Lord, you already know where the grief is buried in me, but you ask to be led there anyway. Thank you for not rushing past the tomb. Help me trust you enough to say "come and see" — to bring you into the places I've sealed off. Walk with me there. Amen.

Reflection

Jesus could have called Lazarus out of the tomb from across town. He didn't need directions. The same voice that spoke stars into existence could have raised a dead man without ever approaching the grave. But instead, he asked a question he already knew the answer to — where have you laid him? — and then he walked there. This is what God does with your grief. He doesn't manage it from a distance or rush past it to the resolution.
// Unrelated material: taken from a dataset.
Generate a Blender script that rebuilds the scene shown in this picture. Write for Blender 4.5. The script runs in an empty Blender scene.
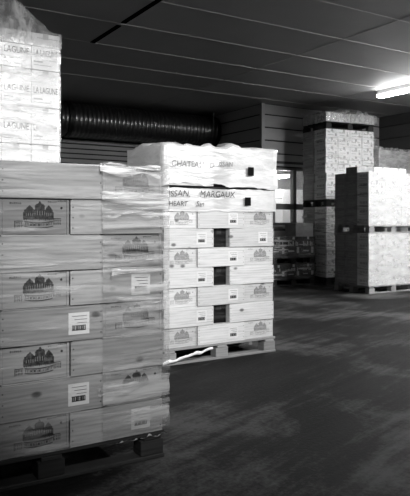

He asks to be led into it. Whatever you've quietly sealed off — the loss that still ambushes you years later, the prayer that went unanswered, the thing you've stopped mentioning because it's been too long — he's asking the same question today. Not because he doesn't know, but because he wants to walk down that path with you, step by step, before anything else happens.

Discussion Questions

1

What does it tell you about Jesus that he asked where Lazarus was buried rather than simply acting from a distance?

2

Is there a place of grief or loss in your own life that you haven't yet invited Jesus into? What has held you back?

3

Some people expect God to bypass pain and go straight to the miracle. How does this passage challenge or complicate that expectation?

4

How might it change the way you sit with a grieving friend if you took seriously the idea that presence — not solutions — is what God modeled here?

5

This week, what is one specific hurt or fear you could intentionally bring before God, asking him to walk into it with you rather than just fix it?